By spwrozek on 3/21/2006 5:21:28 PM , Rating: 4
I think people believe it deserves a zero (like myself) because he is claiming a bunch of stuff DT didn't say. They didn't say anythign about DVD-video, removing copy protection, really they didn't say anything. If you wanted to know what was going on they had a qoute from another source or you could read the bill, like I did. Although what he said was true, for the most part, he slammed on DT for no reason. Also if you read the comments before his no one metioned those things. So basically he commented on things that were not an issue for anyone. I think if you just read the bill you will understand everything by the time you are finished.


By Pythias on 3/21/2006 2:36:10 PM , Rating: 2
Thanks for clearing that up. I appreciate it even if few others do.

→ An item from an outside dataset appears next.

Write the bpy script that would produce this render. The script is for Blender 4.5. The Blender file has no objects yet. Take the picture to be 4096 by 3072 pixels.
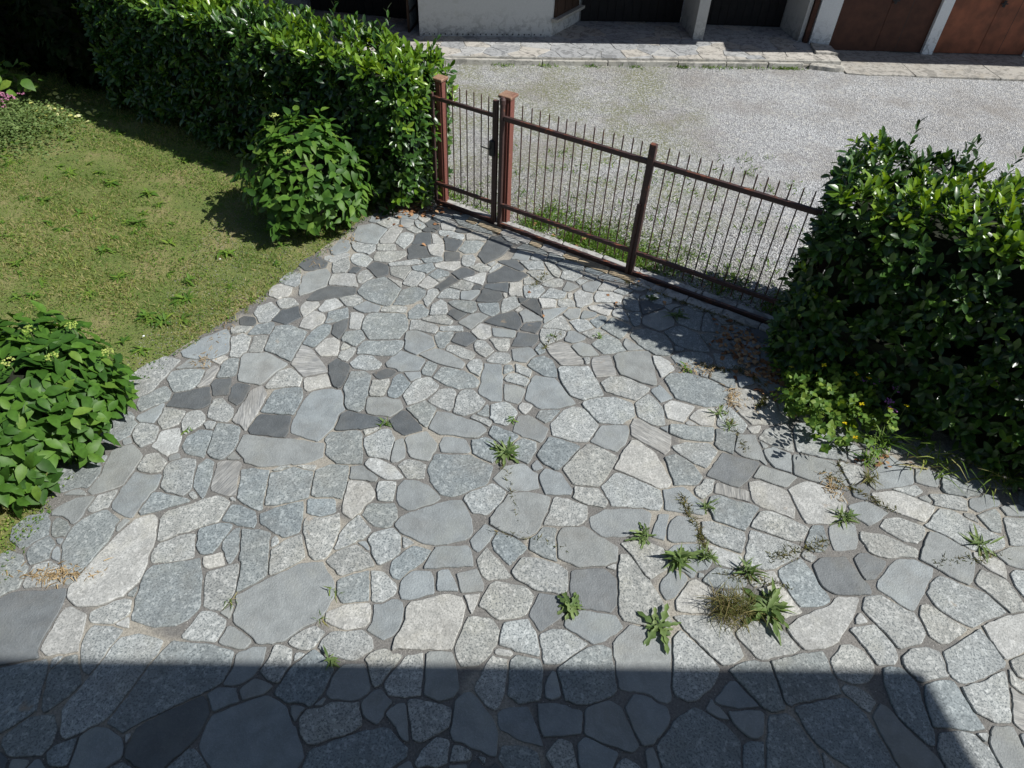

By Antimatter on 3/21/2006 2:53:32 PM , Rating: 2
I could be wrong but from reading the bill it sounds like that's only one section of it. In particular, look at Section 5 (the last section) titled "Fair Use Amendments." More particularly, the lines that say

"in paragraph (1), by inserting before the period at the end the following: `and it is not a violation of this section to circumvent a technological measure in order to obtain access to the work for purposes of making noninfringing use of the work'"

and

"Except in instances of direct infringement, it shall not be a violation of the Copyright Act to manufacture or distribute a hardware or software product capable of substantial noninfringing uses."

That looks like a lot more than audio cds to me.


By Yawgm0th on 3/21/2006 5:09:53 PM , Rating: 4
Are you sure about all that? This is the email the EFF will send to your congressman:
quote:
HR 1201 addresses many problems stemming from the 1998 Digital Millennium Copyright Act (DMCA). Specifically, HR 1201 would ensure that a consumer can't be prosecuted for violating the "anti-circumvention" provisions of the DMCA, so long as her use of the underlying copyrighted material is lawful. For example, HR 1201 would remove the legal ambiguity around the act of creating a backup of a lawfully obtained DVD. It would also protect a computer science professor working with students to evaluate encryption technology.

Aslo see Antimatter's post regarding the actual bill.